Friday, June 30, 2023

Bandwagon fandom is a beautiful thing. Sure, you miss out on the fleeting, youthful thrill of obnoxiously lecturing someone outside the venue, cigarette in hand, about how you saw the now fully-risen star first. But there’s something relaxingly adult about catching an artist as they’re hitting their peak instead—letting someone else do the crate digging to free yourself and waiting until they’ve made their accessible-but-still-excellent breakthrough album to check them out.

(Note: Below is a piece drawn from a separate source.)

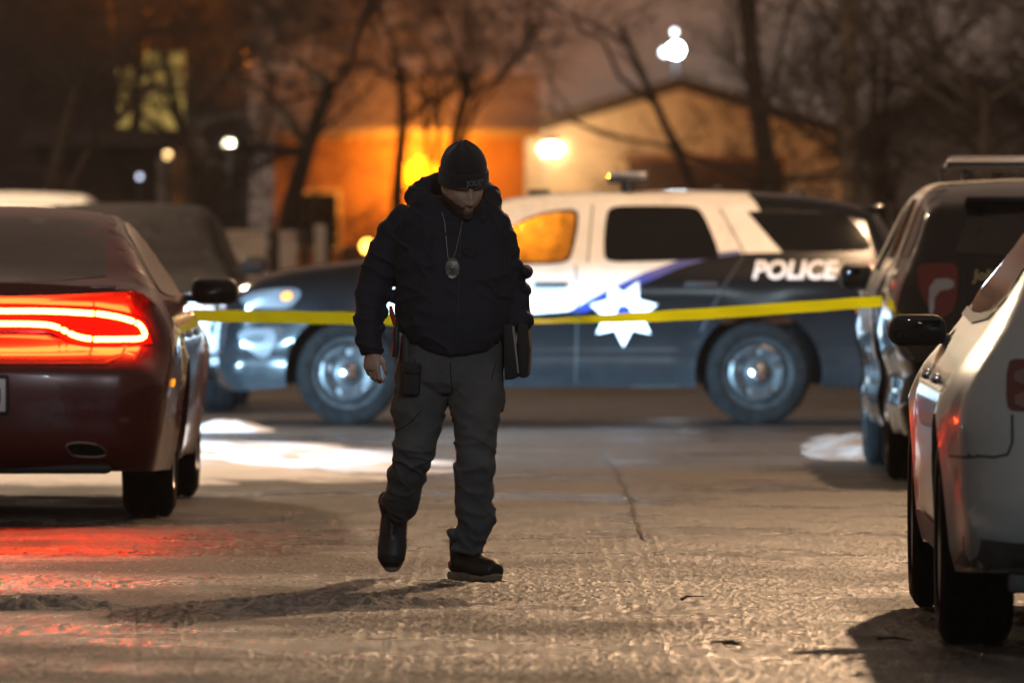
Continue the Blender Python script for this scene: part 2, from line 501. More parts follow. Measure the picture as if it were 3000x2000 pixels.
def road_seam():
    ys = np.arange(38.0, 53.5, .12)
    cx = np.interp(ys, [38, 38.6, 40, 44, 49, 53.5], [.66, .60, .58, .61, .60, .55]) + .02 * fbm(np.stack([ys * 1.3, ys * 0, ys * 0], -1), 3)
    w = .007 + .005 * fbm(np.stack([ys * 2.1, ys * 0 + 4, ys * 0], -1), 2)
    v = [(c - k, y, .010) for c, y, k in zip(cx, ys, w)] + [(c + k, y, .010) for c, y, k in zip(cx, ys, w)]
    n = len(ys)
    o = MB().add(v, [(i, n + i, n + i + 1, i + 1) for i in range(n - 1)]).build('road_seam', mat('tar_seam', (.012, .011, .010), .85), sharp=0)
    tag(o, 'dark tar seam running along the road', kind='structure')
road_seam()

def lump_sheet(name, poly, h, mt, scale=3.0, step=.05, base=.004, edge=.25, label=None, seed=0, rough_amt=1.0):
    """heap of snow: outline polygon on the ground, height from noise"""
    poly = chaikin(poly, 2, True)
    V, Fc, _ = tri2d(densify(poly, step), grid=step)
    pl = np.array(poly)
    d = np.full(len(V), 9.0)
    for i in range(len(pl)):
        a = pl[i]; b = pl[(i + 1) % len(pl)]; ab = b - a
        t = np.clip(((V - a) @ ab) / (ab @ ab + 1e-9), 0, 1)
        d = np.minimum(d, np.linalg.norm(V - (a + t[:, None] * ab), axis=1))
    n = fbm(np.stack([V[:, 0] * scale, V[:, 1] * scale * .7, np.full(len(V), seed)], -1), 5)
    prof = np.clip(d / edge, 0, 1)
    z = base + h * prof * np.clip(.45 + rough_amt * n, 0, 2) - (1 - prof) * .012
    me = bpy.data.meshes.new(name)
    me.from_pydata(np.column_stack([V, z]).tolist(), [], Fc.tolist())
    o = link_mesh(name, me, mt, sharp=0)
    tag(o, label, kind='stuff'); return o

def gpt(X, Y):
    d = 19600 * CAM_H / (Y - 530); return ((X - 1176) * d / 19600, d)
lump_sheet('snow_patch', [(-7, 46.3), (-4.0, 45.8), (-2.5, 46.4), (-1.2, 46.2), (-.4, 47.4), (0, 49.5), (-.1, 52), (-.5, 54.8), (-1.4, 56.6), (-3, 57), (-7, 57)], .06, M['packed_snow'], 2.2, .08, edge=1.5, rough_amt=1.1, label='flat packed snow patch on the road past the red sedan')
lump_sheet('snow_bank', [(1.75, 52.0), (2.05, 51.6), (2.6, 52), (2.7, 55), (2.3, 57), (1.95, 57.5), (1.8, 55)], 0.09, mat('grey_snow', (.13, .122, .115), .75, noise=(8, .4), bump=(40, .6, .02)), 3.4, .06, edge=.4, seed=4, label='low snow bank behind the right hand police vehicle')
lump_sheet('snow_strip', [(-2.35, 59.2), (-1.8, 58.9), (-1.55, 59.3), (-1.75, 59.9), (-2.3, 60.0)], .07, M['snow'], 4, .06, edge=.25, seed=8, label='narrow snow strip beside the front wheel of the side-on police vehicle')
lump_sheet('snow_ridge', [(-2.4, 32.1), (-1.9, 32.2), (-1.5, 32.05), (-1.28, 31.7), (-1.35, 31.2), (-1.7, 31.0), (-2.4, 31.1)], 0.024, M['dirty_snow'], 22, .018, edge=.3, seed=11, label='dirty crumbly snow ridge across the road at the left', rough_amt=2.4)
lump_sheet('snow_clods', [(-1.2, 31.9), (-.86, 32.25), (-.62, 32.2), (-.40, 31.95), (-.05, 32.1), (.05, 31.7), (-.2, 31.3), (-.7, 31.2), (-1.15, 31.0)], 0.022, M['dirty_snow'], 17, .016, edge=.22, seed=15, label='trodden clods of dirty snow in front of the walking man', rough_amt=2.6)
lump_sheet('snow_crumbs', [gpt(480, 1338), gpt(505, 1332), gpt(530, 1338), gpt(512, 1347)], .03, M['dirty_snow'], 12, .012, edge=.05, seed=18, label='small lump of snow between the sedan and the man')

# sticks on the road
def stick(name, p, q, r, label):
    p = Vector((*p, .012)); q = Vector((*q, .014)); m = (p + q) / 2 + Vector((0, .01, .006))
    mb = MB().tube([p, m, q], [r, r * .9, r * .5], 6)
    mb.tube([m, m + (q - p).cross(Vector((0, 0, 1))) * .35], [r * .5, r * .3], 5)
    tag(mb.build(name, M['twig_litter']), label, 'twig')
stick('fallen_twig', gpt(1664, 1484), gpt(1700, 1491), .009, 'short dark twig lying on the road in front of the silver car')
stick('fallen_twig', gpt(2018, 1474), gpt(2095, 1480), .006, 'long thin twig beside the rear tyre of the silver car')
stick('fallen_twig', gpt(1566, 1383), gpt(1588, 1378), .006, 'small broken twig on bare asphalt right of the man')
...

So it was for me and Lucrecia Dalt, the Colombian experimental artist who I hadn’t heard but had heard of until her own breakthrough work, !Ay¡ punched through the blogs and into my ears. Tonight at National Sawdust, I banter with the hardcore fans like I haven’t just ripped through her earlier discography in the last week. The lights go down and I breathe a sigh of relief.

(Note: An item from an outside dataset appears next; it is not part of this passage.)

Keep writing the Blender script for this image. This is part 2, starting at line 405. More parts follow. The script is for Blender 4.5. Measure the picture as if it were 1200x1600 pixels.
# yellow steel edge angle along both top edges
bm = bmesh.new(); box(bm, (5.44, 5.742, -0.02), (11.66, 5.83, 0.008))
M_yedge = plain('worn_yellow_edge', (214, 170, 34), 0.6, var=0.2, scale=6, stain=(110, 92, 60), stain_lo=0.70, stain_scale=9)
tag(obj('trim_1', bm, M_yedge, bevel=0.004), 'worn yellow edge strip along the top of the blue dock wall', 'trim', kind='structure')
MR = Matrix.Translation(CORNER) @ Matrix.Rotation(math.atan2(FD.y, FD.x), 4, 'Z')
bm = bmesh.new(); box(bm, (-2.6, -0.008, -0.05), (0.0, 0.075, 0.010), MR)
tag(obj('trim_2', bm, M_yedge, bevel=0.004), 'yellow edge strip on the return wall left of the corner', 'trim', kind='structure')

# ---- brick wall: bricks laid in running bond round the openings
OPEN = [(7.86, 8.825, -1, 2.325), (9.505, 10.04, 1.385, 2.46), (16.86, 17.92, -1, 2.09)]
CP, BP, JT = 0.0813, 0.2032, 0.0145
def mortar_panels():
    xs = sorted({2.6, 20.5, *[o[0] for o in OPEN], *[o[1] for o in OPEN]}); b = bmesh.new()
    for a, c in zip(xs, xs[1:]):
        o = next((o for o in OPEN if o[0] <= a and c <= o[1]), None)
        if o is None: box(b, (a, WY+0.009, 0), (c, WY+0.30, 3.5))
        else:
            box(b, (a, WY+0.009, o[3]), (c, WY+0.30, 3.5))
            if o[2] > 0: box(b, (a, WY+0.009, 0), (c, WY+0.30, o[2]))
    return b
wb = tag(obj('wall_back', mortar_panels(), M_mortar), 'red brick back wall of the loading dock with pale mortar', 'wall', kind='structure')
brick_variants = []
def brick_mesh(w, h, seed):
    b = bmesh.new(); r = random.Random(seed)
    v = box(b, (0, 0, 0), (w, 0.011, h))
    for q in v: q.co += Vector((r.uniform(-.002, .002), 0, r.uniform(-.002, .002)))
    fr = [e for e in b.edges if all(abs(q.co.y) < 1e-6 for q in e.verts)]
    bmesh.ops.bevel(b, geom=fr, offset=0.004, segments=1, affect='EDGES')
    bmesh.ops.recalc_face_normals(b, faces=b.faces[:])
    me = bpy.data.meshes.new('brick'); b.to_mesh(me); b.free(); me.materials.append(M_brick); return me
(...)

Before pivoting to music, Dalt was a geotechnical engineer. It’s a fact that never escapes mention in writings on her work, and for good reason: her compositions, heavy with reverb, feel like expeditions into the deepest of caves, places where the world becomes a distant memory, where the wrong shadow in the right place can trigger fantastical hallucinations. Joined live by drummer Alex Lázaro, she plays this up to its fullest extent as the duo engage in a kind of sonic cave painting, meeting in the middle from opposite approaches. Lázaro, smiling widely behind a bug-eyed pair of sunglasses, pounds out gently grooving tropical on his unique kit, an incredibly wide and tall cage of snares, rototom, and cymbals placed at unnerving heights and angles. Watching him jump and stretch around the absurd architecture of the kit as he crafts thrilling, seemingly improvised intros, and finds creative pockets in the noise for tom rolls or cymbal flourishes, is one of the show’s key pleasures. Dalt meets his wild acrobatics with statuesque calm, splashing colorful walls of synthesized sound around the room out from behind a stack of keyboards. Only occasionally does she step out and around it, and even then, she stalks the stage in slow, measured steps, pausing to stare into the inky darkness above our heads as her voice guides us through it like a gothic siren.

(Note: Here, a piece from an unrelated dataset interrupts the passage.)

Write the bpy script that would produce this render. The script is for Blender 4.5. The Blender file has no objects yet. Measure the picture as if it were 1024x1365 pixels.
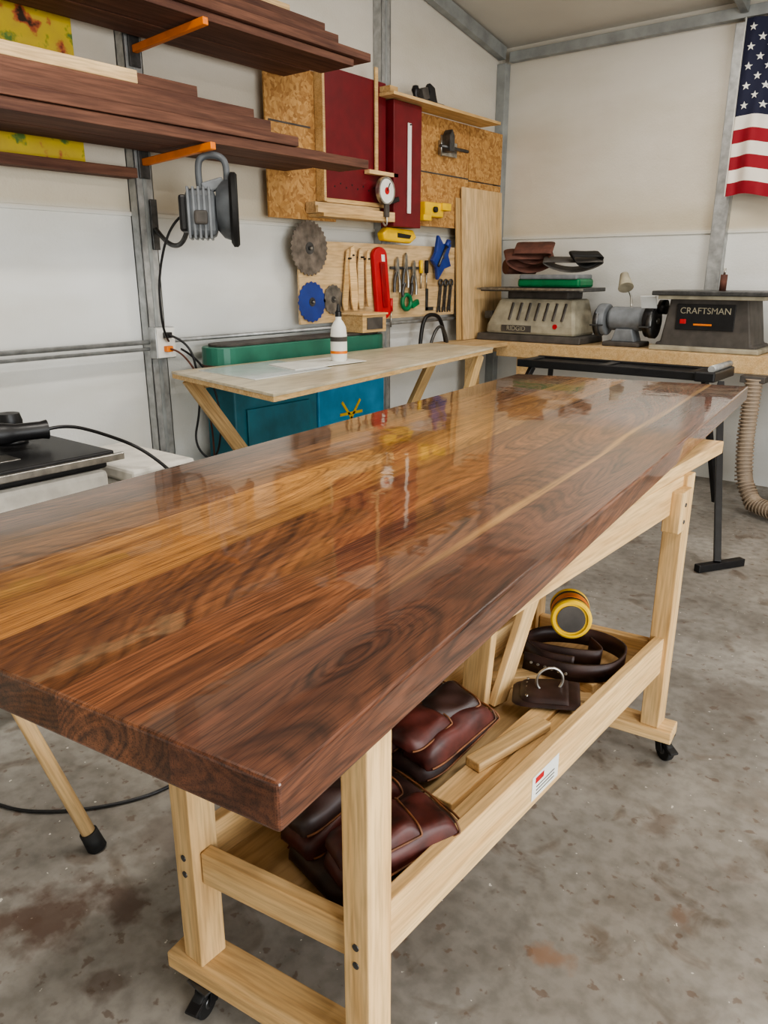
import bpy, bmesh, math, random
from mathutils import Vector, Matrix
random.seed(4)
scene=bpy.context.scene
COL=scene.collection
PARENT=[None]

# ------------------------------------------------------------------ helpers
class group:
    def __init__(s,name):
        s.e=bpy.data.objects.new(name,None); s.e.empty_display_size=0.1; COL.objects.link(s.e)
    def __enter__(s):
        s.old=PARENT[0]; PARENT[0]=s.e; return s.e
    def __exit__(s,*a):
        PARENT[0]=s.old
def link(o,mat=None,smooth=False):
    COL.objects.link(o)
    if PARENT[0]: o.parent=PARENT[0]
    if mat: 
        o.data.materials.append(mat)
    if smooth and o.type=='MESH':
        for p in o.data.polygons: p.use_smooth=True
    return o
def bev(o,w,seg=2):
    if w>0:
        m=o.modifiers.new('bevel','BEVEL'); m.width=w; m.segments=seg; m.limit_method='ANGLE'; m.angle_limit=math.radians(40)
def mesh(name,verts,faces,mat,smooth=False,bevel=0):
    me=bpy.data.meshes.new(name); me.from_pydata([tuple(v) for v in verts],[],faces); me.update()
    bm=bmesh.new(); bm.from_mesh(me); bmesh.ops.recalc_face_normals(bm,faces=bm.faces); bm.to_mesh(me); bm.free()
    o=bpy.data.objects.new(name,me); link(o,mat,smooth); bev(o,bevel); return o
def box(name,lo,hi,mat,bevel=0.003,rot=None):
    c=[(lo[i]+hi[i])/2 for i in range(3)]; h=[abs(hi[i]-lo[i])/2 for i in range(3)]
    v=[(x*h[0],y*h[1],z*h[2]) for x in(-1,1) for y in(-1,1) for z in(-1,1)]
    f=[(0,1,3,2),(4,6,7,5),(0,4,5,1),(2,3,7,6),(0,2,6,4),(1,5,7,3)]
    o=mesh(name,v,f,mat,False,min(bevel,min(h)*0.6)); o.location=c
    if rot: o.rotation_euler=[math.radians(a) for a in rot]
    return o
def frame(p0,p1,up=(0,0,1)):
    p0=Vector(p0);p1=Vector(p1); y=(p1-p0).normalized(); up=Vector(up)
    if abs(y.dot(up.normalized()))>0.98: up=Vector((0,1,0)) if abs(y.y)<.9 else Vector((1,0,0))
    x=y.cross(up).normalized(); z=x.cross(y)
    m=Matrix((x,y,z)).transposed().to_4x4(); m.translation=(p0+p1)/2
    return m,(p1-p0).length
def beam(name,p0,p1,w,h,mat,bevel=0.003,up=(0,0,1)):
    m,L=frame(p0,p1,up)
    v=[(x*w/2,y*L/2,z*h/2) for x in(-1,1) for y in(-1,1) for z in(-1,1)]
    f=[(0,1,3,2),(4,6,7,5),(0,4,5,1),(2,3,7,6),(0,2,6,4),(1,5,7,3)]
    o=mesh(name,v,f,mat,False,min(bevel,w*.3,h*.3)); o.matrix_world=m; return o
def cyl(name,p0,p1,r,mat,r2=None,n=28,bevel=0.0):
    if r2 is None:r2=r
    m,L=frame(p0,p1)
    v=[];f=[]
    for i in range(n):
        a=2*math.pi*i/n
        v.append((math.cos(a)*r,-L/2,math.sin(a)*r)); v.append((math.cos(a)*r2,L/2,math.sin(a)*r2))
    for i in range(n):
        j=(i+1)%n; f.append((2*i,2*j,2*j+1,2*i+1))
    f.append([2*i for i in range(n)]); f.append([2*i+1 for i in range(n)][::-1])
    o=mesh(name,v,f,mat,False,bevel); o.matrix_world=m
    for p in o.data.polygons:
        if len(p.vertices)==4:p.use_smooth=True
    return o
def lathe(name,prof,p0,axis,mat,n=32):
    a=Vector(axis).normalized(); m,_=frame(p0,Vector(p0)+a); m.translation=Vector(p0)
    v=[];f=[];k=len(prof)
    for i in range(n):
        t=2*math.pi*i/n
        for r,d in prof: v.append((math.cos(t)*r,d,math.sin(t)*r))
    for i in range(n):
        j=(i+1)%n
        for q in range(k-1): f.append((i*k+q,j*k+q,j*k+q+1,i*k+q+1))
    f.append([i*k for i in range(n)]); f.append([i*k+k-1 for i in range(n)])
    o=mesh(name,v,f,mat,True); o.matrix_world=m
    md=o.modifiers.new('es','EDGE_SPLIT'); md.split_angle=math.radians(35)
    return o
def tube(name,pts,r,mat,smooth=True,cyc=False):
    cu=bpy.data.curves.new(name,'CURVE'); cu.dimensions='3D'; cu.bevel_depth=r; cu.bevel_resolution=3; cu.resolution_u=8; cu.use_fill_caps=True
    sp=cu.splines.new('NURBS' if smooth else 'POLY'); sp.points.add(len(pts)-1)
    for i,p in enumerate(pts): sp.points[i].co=(p[0],p[1],p[2],1)
    if smooth: sp.order_u=3; sp.use_endpoint_u=not cyc
    sp.use_cyclic_u=cyc
    o=bpy.data.objects.new(name,cu); link(o,mat); return o
def prism(name,pts,axis,a,b,mat,bevel=0.002):
    ax='XYZ'.index(axis); v=[]
    for t in(a,b):
        for p in pts:
            q=list(p); q.insert(ax,t); v.append(q)
    n=len(pts); f=[list(range(n)),list(range(n,2*n))[::-1]]+[(i,(i+1)%n,n+(i+1)%n,n+i) for i in range(n)]
    c=Vector([sum(x[i] for x in v)/len(v) for i in range(3)])
    o=mesh(name,[Vector(x)-c for x in v],f,mat,False,bevel); o.location=c; return o
def torus(name,c,axis,R,r,mat,n=32,arc=1.0,start=0):
    m,_=frame(c,Vector(c)+Vector(axis)); m.translation=Vector(c)
    pts=[]
    N=int(n*arc)
    for i in range(N if arc>=1 else N+1):
        t=start+2*math.pi*i/n; pts.append(m@Vector((math.cos(t)*R,0,math.sin(t)*R)))
    return tube(name,pts,r,mat,True,arc>=1)
def text(name,s,loc,rot,size,mat,ext=0.001):
    cu=bpy.data.curves.new(name,'FONT'); cu.body=s; cu.size=size; cu.extrude=ext; cu.align_x='CENTER'; cu.align_y='CENTER'
    o=bpy.data.objects.new(name,cu); o.location=loc; o.rotation_euler=[math.radians(a) for a in rot]; link(o,mat); return o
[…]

"Before pivoting to music, Dalt was a geotechnical engineer...her compositions, heavy with reverb, feel like expeditions into the deepest of caves, places where the world becomes a distant memory, where the wrong shadow in the right place can trigger fantastical hallucinations."

The contrast between their two energies is hypnotic and seductive. They freely use effects to create a two-person dub soundsystem, playing with your perception of time and space by stretching and squeezing the sounds into a dazzling kaleidoscope that churns around Lázaro’s ceaseless, hypnotic beats. Few pauses are taken between songs; when Dalt takes a second to address the crowd, it feels as if we’re being shaken awake from a collective dream.

!Ay¡’s more intensely rhythmic focus and its formal preoccupation with more traditional Latin popular songwriting is no doubt the secret ingredient to the album’s wider success, and I had hoped that it’s more lighthearted tone might translate into a bit of a more festive live experience; maybe we’d see if the experimental crowd can move their hips. The answer was a resounding no, and though it’s tempting to chalk this up to learned behavior—you can only go to so many shows tagged “experimental” featuring a person blasting noise from behind a folding table before the bones in your legs start to lock in place—in this case, I get it. There’s something eerie and overwhelming at work at a Lucrecia Dalt show, an occult, shadowy something that keeps you looking over your shoulder. Like a cave diver, your eyes get used to the darkness, but not enough for you to put your guard down and move freely. Indeed, when Dalt returns to the stage for a brief encore, she’s smirking with a glass of white wine in her hand, looking pleased as hell that she’s put us so effectively under her spell. We’re clapping loudly, but there’s a hint of nervousness running through the crowd: what will she hit us with next? Even if there’s never been a better time to hop on the bandwagon, Lucrecia Dalt keeps you on your toes.